Horizon Europe requirements for research data

  • A Data Management Plan (DMP) is required by M6 of the project in line with the FAIR principles; updated mid-project and at the end of the project; 
  • Register your data on a repository as soon as it is created, to make your data findable online by giving the name of the dataset, authors, date of creation, DOI, etc. (i.e. metadata).
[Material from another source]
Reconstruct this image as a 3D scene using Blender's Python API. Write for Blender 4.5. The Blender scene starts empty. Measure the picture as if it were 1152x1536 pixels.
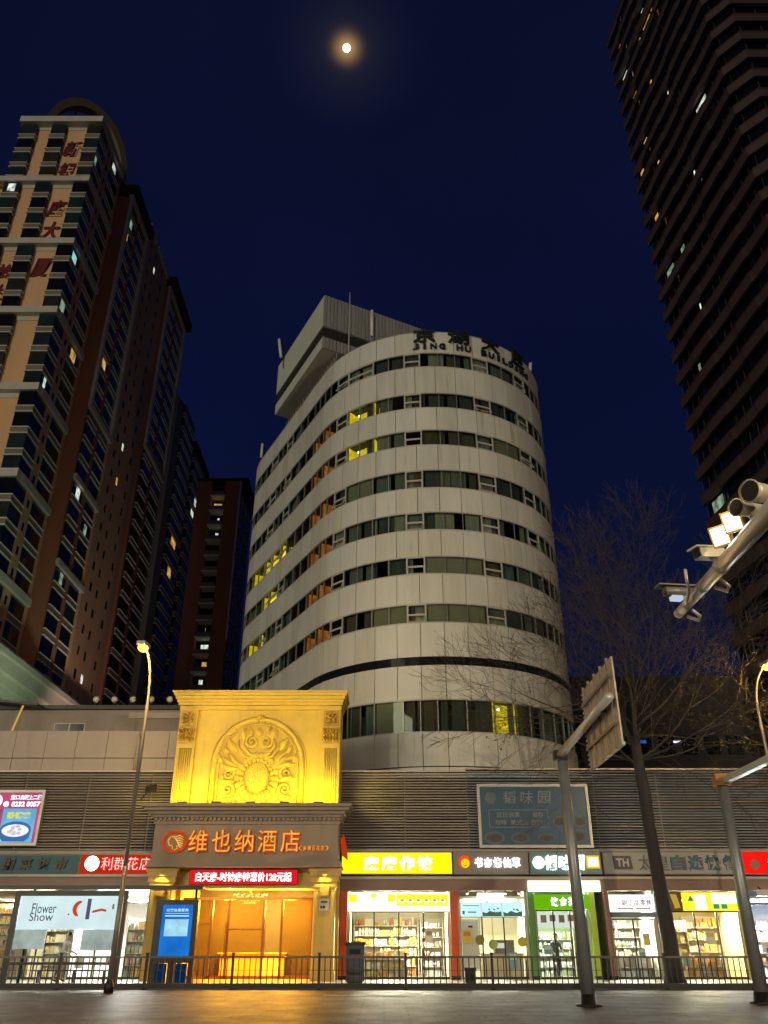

At this stage you are not required to make the data open (you could attach a README file instead), but it is recommended;   
  • Deposit data in a trusted repository and make them open as soon as possible (deadlines set in a DMP) with an open licence, preferably CC-BY or CC0 licence, following the “as open as possible, as closed as necessary” principles - data closed if necessary, but metadata must be FAIR and under CC0 licence; 
  • Provide detailed information about research outputs or tools/instruments needed to re-use or validate the data (e.g. data, software, algorithms, protocols, models, workflows, electronic notebooks).

Check out our Research Data Management Guide for Horizon Europe for more tips.

Open Science in Horizon Europe grants proposals

  • Be as specific as possible but you do not need to explain what Open Access, FAIR data, Open Science, etc. mean. Focus on what you will do concretely. 
  • PART A – Application form: List 5 publications, widely-used datasets, software, goods, services or any other achievements relevant to the call; your cited publications will only be evaluated qualitatively (i.e. a Journal Impact Factor is irrelevant);
  • PART B – Project proposal – technical description: 
    • Under ‘Excellence’ – ‘1.2 Methodology’ describe your Open Science approach, Research Data Management and management of other research outputs
    • Under ‘Impact’ – ‘2.2 Measures to maximise impact’ - dissemination, exploitation and communication - you could include engagement of citizens, civil society and end-users – citizen science and participation in crowdsourcing activities; 
    • And don’t forget to write about your Open Science approaches under ‘Quality and efficiency of the implementation’ – ‘3.1 Work plan and resources’ and ‘3.2 Capacity of participants and consortium as a whole’

Check out our Open Science in Horizon Europe proposals Guide for more details.

Overall tips

  • Design an Open Science strategy for your project.
  • Include specific provisions in the Consortium Agreement about where publications and data will be deposited and who is responsible for doing this. Who will make sure that all outputs have been deposited in the appropriate repositories?
  • Implement your Open Science strategy, report at reviews and provide updates.
  • Keep track of issues, discuss the solutions.